3D scene scripts:
________

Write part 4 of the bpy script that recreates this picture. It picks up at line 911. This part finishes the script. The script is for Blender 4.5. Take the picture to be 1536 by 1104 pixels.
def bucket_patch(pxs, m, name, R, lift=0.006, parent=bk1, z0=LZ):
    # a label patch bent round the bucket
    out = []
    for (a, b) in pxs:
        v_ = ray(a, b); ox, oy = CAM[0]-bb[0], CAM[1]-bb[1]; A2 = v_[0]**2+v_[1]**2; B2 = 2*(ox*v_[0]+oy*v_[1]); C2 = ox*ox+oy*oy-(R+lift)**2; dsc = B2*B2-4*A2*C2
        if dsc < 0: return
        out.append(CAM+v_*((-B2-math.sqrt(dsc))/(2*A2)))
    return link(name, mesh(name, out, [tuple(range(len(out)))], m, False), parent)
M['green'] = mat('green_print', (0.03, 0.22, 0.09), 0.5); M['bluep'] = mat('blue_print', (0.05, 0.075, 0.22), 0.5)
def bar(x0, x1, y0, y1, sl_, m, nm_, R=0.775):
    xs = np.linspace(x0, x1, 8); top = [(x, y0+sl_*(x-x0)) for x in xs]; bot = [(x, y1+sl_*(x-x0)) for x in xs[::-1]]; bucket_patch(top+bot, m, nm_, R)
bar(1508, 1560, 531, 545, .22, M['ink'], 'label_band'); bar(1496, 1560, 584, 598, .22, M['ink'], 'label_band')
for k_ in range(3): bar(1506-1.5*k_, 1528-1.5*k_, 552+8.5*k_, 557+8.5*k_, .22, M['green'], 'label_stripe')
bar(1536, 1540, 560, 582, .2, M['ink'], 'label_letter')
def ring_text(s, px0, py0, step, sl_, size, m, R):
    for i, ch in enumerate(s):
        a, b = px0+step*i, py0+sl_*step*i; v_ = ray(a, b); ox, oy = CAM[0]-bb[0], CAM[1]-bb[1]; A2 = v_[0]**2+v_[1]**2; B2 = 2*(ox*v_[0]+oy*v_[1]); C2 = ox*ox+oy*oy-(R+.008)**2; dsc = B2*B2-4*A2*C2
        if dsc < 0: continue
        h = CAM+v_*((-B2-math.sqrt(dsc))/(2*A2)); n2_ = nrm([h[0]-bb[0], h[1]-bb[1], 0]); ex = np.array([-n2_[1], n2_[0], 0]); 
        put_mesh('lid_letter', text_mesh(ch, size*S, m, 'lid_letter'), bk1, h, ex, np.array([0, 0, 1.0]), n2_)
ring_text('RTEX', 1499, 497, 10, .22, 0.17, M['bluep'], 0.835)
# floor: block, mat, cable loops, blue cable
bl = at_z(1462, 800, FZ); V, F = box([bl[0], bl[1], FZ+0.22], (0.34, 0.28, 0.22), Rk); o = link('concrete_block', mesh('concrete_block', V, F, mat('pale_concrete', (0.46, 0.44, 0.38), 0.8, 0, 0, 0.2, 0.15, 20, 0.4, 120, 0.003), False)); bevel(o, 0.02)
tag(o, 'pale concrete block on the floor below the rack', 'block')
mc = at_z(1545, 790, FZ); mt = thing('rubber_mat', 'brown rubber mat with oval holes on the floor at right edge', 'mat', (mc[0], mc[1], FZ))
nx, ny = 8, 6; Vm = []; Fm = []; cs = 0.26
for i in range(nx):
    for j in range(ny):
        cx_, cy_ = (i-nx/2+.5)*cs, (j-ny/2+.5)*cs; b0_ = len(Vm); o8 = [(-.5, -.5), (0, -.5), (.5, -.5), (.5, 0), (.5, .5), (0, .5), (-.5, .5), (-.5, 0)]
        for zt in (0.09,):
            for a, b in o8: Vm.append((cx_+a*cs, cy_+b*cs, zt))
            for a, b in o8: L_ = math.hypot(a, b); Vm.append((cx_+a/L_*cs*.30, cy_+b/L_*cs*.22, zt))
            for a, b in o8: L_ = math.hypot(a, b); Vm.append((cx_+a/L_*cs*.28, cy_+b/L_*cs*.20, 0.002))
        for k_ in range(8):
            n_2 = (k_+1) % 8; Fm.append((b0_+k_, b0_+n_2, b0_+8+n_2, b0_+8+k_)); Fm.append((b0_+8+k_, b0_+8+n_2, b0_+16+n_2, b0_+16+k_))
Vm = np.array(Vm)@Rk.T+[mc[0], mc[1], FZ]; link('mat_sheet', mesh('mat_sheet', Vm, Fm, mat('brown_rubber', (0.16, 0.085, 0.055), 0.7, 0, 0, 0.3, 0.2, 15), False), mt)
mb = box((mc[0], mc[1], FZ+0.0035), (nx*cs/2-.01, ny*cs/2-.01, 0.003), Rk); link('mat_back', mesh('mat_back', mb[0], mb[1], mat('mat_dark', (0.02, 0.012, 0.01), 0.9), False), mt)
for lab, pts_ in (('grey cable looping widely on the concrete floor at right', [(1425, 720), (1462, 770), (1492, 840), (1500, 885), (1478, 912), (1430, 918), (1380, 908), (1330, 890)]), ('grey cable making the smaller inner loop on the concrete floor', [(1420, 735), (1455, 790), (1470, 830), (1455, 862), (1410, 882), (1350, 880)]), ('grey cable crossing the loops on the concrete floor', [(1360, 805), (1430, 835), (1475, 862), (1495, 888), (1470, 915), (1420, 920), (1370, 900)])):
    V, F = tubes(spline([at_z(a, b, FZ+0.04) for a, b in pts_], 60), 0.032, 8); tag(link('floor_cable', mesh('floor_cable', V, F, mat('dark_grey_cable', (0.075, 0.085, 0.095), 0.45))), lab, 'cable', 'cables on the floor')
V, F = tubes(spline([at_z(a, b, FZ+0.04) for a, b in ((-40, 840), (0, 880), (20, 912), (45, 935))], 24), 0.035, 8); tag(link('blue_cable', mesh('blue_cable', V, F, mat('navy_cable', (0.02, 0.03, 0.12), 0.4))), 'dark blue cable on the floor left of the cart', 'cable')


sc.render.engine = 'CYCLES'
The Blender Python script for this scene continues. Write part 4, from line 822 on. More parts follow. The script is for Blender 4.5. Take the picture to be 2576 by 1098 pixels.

________

[Work required] Every entry above should be retyped exactly as shown.

[Result of this exercise]
Write part 4 of the bpy script that recreates this picture. It picks up at line 911. This part finishes the script. The script is for Blender 4.5. Take the picture to be 1536 by 1104 pixels.
def bucket_patch(pxs, m, name, R, lift=0.006, parent=bk1, z0=LZ):
    # a label patch bent round the bucket
    out = []
    for (a, b) in pxs:
        v_ = ray(a, b); ox, oy = CAM[0]-bb[0], CAM[1]-bb[1]; A2 = v_[0]**2+v_[1]**2; B2 = 2*(ox*v_[0]+oy*v_[1]); C2 = ox*ox+oy*oy-(R+lift)**2; dsc = B2*B2-4*A2*C2
        if dsc < 0: return
        out.append(CAM+v_*((-B2-math.sqrt(dsc))/(2*A2)))
    return link(name, mesh(name, out, [tuple(range(len(out)))], m, False), parent)
M['green'] = mat('green_print', (0.03, 0.22, 0.09), 0.5); M['bluep'] = mat('blue_print', (0.05, 0.075, 0.22), 0.5)
def bar(x0, x1, y0, y1, sl_, m, nm_, R=0.775):
    xs = np.linspace(x0, x1, 8); top = [(x, y0+sl_*(x-x0)) for x in xs]; bot = [(x, y1+sl_*(x-x0)) for x in xs[::-1]]; bucket_patch(top+bot, m, nm_, R)
bar(1508, 1560, 531, 545, .22, M['ink'], 'label_band'); bar(1496, 1560, 584, 598, .22, M['ink'], 'label_band')
for k_ in range(3): bar(1506-1.5*k_, 1528-1.5*k_, 552+8.5*k_, 557+8.5*k_, .22, M['green'], 'label_stripe')
bar(1536, 1540, 560, 582, .2, M['ink'], 'label_letter')
def ring_text(s, px0, py0, step, sl_, size, m, R):
    for i, ch in enumerate(s):
        a, b = px0+step*i, py0+sl_*step*i; v_ = ray(a, b); ox, oy = CAM[0]-bb[0], CAM[1]-bb[1]; A2 = v_[0]**2+v_[1]**2; B2 = 2*(ox*v_[0]+oy*v_[1]); C2 = ox*ox+oy*oy-(R+.008)**2; dsc = B2*B2-4*A2*C2
        if dsc < 0: continue
        h = CAM+v_*((-B2-math.sqrt(dsc))/(2*A2)); n2_ = nrm([h[0]-bb[0], h[1]-bb[1], 0]); ex = np.array([-n2_[1], n2_[0], 0]); 
        put_mesh('lid_letter', text_mesh(ch, size*S, m, 'lid_letter'), bk1, h, ex, np.array([0, 0, 1.0]), n2_)
ring_text('RTEX', 1499, 497, 10, .22, 0.17, M['bluep'], 0.835)
# floor: block, mat, cable loops, blue cable
bl = at_z(1462, 800, FZ); V, F = box([bl[0], bl[1], FZ+0.22], (0.34, 0.28, 0.22), Rk); o = link('concrete_block', mesh('concrete_block', V, F, mat('pale_concrete', (0.46, 0.44, 0.38), 0.8, 0, 0, 0.2, 0.15, 20, 0.4, 120, 0.003), False)); bevel(o, 0.02)
tag(o, 'pale concrete block on the floor below the rack', 'block')
mc = at_z(1545, 790, FZ); mt = thing('rubber_mat', 'brown rubber mat with oval holes on the floor at right edge', 'mat', (mc[0], mc[1], FZ))
nx, ny = 8, 6; Vm = []; Fm = []; cs = 0.26
for i in range(nx):
    for j in range(ny):
        cx_, cy_ = (i-nx/2+.5)*cs, (j-ny/2+.5)*cs; b0_ = len(Vm); o8 = [(-.5, -.5), (0, -.5), (.5, -.5), (.5, 0), (.5, .5), (0, .5), (-.5, .5), (-.5, 0)]
        for zt in (0.09,):
            for a, b in o8: Vm.append((cx_+a*cs, cy_+b*cs, zt))
            for a, b in o8: L_ = math.hypot(a, b); Vm.append((cx_+a/L_*cs*.30, cy_+b/L_*cs*.22, zt))
            for a, b in o8: L_ = math.hypot(a, b); Vm.append((cx_+a/L_*cs*.28, cy_+b/L_*cs*.20, 0.002))
        for k_ in range(8):
            n_2 = (k_+1) % 8; Fm.append((b0_+k_, b0_+n_2, b0_+8+n_2, b0_+8+k_)); Fm.append((b0_+8+k_, b0_+8+n_2, b0_+16+n_2, b0_+16+k_))
Vm = np.array(Vm)@Rk.T+[mc[0], mc[1], FZ]; link('mat_sheet', mesh('mat_sheet', Vm, Fm, mat('brown_rubber', (0.16, 0.085, 0.055), 0.7, 0, 0, 0.3, 0.2, 15), False), mt)
mb = box((mc[0], mc[1], FZ+0.0035), (nx*cs/2-.01, ny*cs/2-.01, 0.003), Rk); link('mat_back', mesh('mat_back', mb[0], mb[1], mat('mat_dark', (0.02, 0.012, 0.01), 0.9), False), mt)
for lab, pts_ in (('grey cable looping widely on the concrete floor at right', [(1425, 720), (1462, 770), (1492, 840), (1500, 885), (1478, 912), (1430, 918), (1380, 908), (1330, 890)]), ('grey cable making the smaller inner loop on the concrete floor', [(1420, 735), (1455, 790), (1470, 830), (1455, 862), (1410, 882), (1350, 880)]), ('grey cable crossing the loops on the concrete floor', [(1360, 805), (1430, 835), (1475, 862), (1495, 888), (1470, 915), (1420, 920), (1370, 900)])):
    V, F = tubes(spline([at_z(a, b, FZ+0.04) for a, b in pts_], 60), 0.032, 8); tag(link('floor_cable', mesh('floor_cable', V, F, mat('dark_grey_cable', (0.075, 0.085, 0.095), 0.45))), lab, 'cable', 'cables on the floor')
V, F = tubes(spline([at_z(a, b, FZ+0.04) for a, b in ((-40, 840), (0, 880), (20, 912), (45, 935))], 24), 0.035, 8); tag(link('blue_cable', mesh('blue_cable', V, F, mat('navy_cable', (0.02, 0.03, 0.12), 0.4))), 'dark blue cable on the floor left of the cart', 'cable')


sc.render.engine = 'CYCLES'
The Blender Python script for this scene continues. Write part 4, from line 822 on. More parts follow. The script is for Blender 4.5. Take the picture to be 2576 by 1098 pixels.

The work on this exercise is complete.